To start with, the place is, architecturally speaking, just so...white. It's not an architectural masterpiece, but it's of architectural interest with random Modernist white walls, big windows, and towers and portals worthy of Corbusier complete with grand staircases that go...up. It's just not what you'd expect.

The staff speaks no English and the menu makes no concessions. It's encyclopedic. Page after page of multiple entries for each animal source including the usual sidewalk suspects but things like multiple da dieu recipes, too. And much, much more. The staff is very friendly and tries to urge the most expensive thing on the menu. In fact they did bring the most expensive thing on the menu--stomach sized at around 300,000 VND but we rejected it. I still don't know what it was: big, brown, like a loaf of peasant rye or some disturbing animal product or by-product, cracked across the top, filled with who knows what. We didn't order it so we sent it back to their disappointment.
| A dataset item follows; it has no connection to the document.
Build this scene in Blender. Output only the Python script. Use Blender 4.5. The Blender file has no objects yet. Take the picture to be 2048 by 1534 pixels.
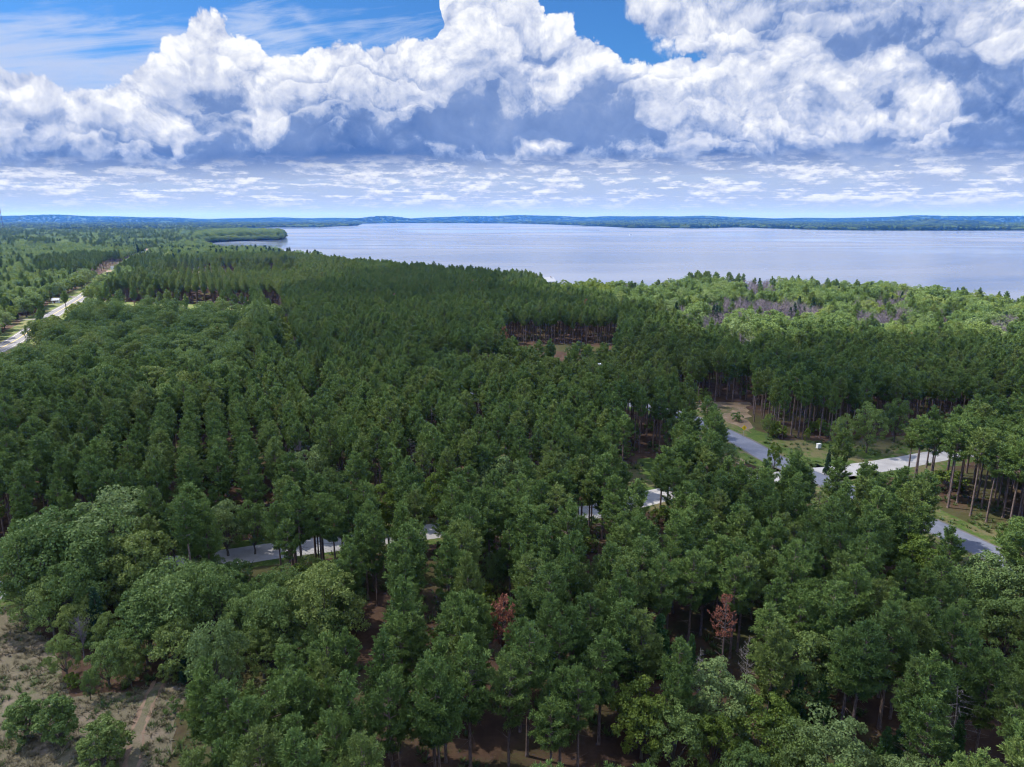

Our first successful ordering strategy was to wander from table to table with our waiter, toasting the table and pointing to what we wanted. It worked really well there (it doesn't always). I've eaten there several times now with western and Vietnamese friends and have never had a bad meal and always had good beer or vodka. And I've met a lot of interesting people from the universities nearby or the rua across the street, all thoroughly lubricated and friendly.

The green banana and papaya salad is, truly, excellent.

Cientos

The two previous reviews are accurate as far as they go. It's just that they're reviewing this place as though it were a Bia Hoi or a restaurant. And in my recent experience, people who criticize people in Cau Giay because they're too lazy to go out of their own neighborhood just don't want to leave Hoan Kiem. It's nice to stay in your neighborhood sometimes.

The food is OK. Not great, not bad. The beer is OK. Not great, and, I would argue, not bad. It's moderately expensive.

But imagine yourself in a parallel universe where somehow a 1920s Czechoslovakian spa with it's carry-Bozart Architecture manque is superimposed on a Munich Biergarten and injected into a Vietnamese karaoke hall with all the space they need.

What you get is a massive stage with glittering curtains and backdrop worthy of Star Wars (maybe just Star Trek), volume that can carry across the cosmos, moderately to quite talented singers in gender appropriate ao dais and lounge-lizard uniforms competing with pre-recorded music. All for the exclusive entertainment of the twenty patrons bellowing across their tables and competing with the pre-recorded music. With hectares of empty tables in between them for privacy.

It's really kind of fun. And you can have a very private conversation in between the very short sets. And it's a hell of a lot cheaper than Beaulieu or the Press Club, and, to be fair, on par with prices at a big Bia Hoi. WITH Doric Columns AND atmosphere worthy of Fellini.

Early on, when I was too exhausted to leave my neighborhood for dinner, four of us went there for dinner and menu pointed. We got French Fries, boiled potatoes, and a potato salad made with two parts mayonnaise to one part potatoes to one part cucumber. It was actually really good all mixed together, if a little starchy.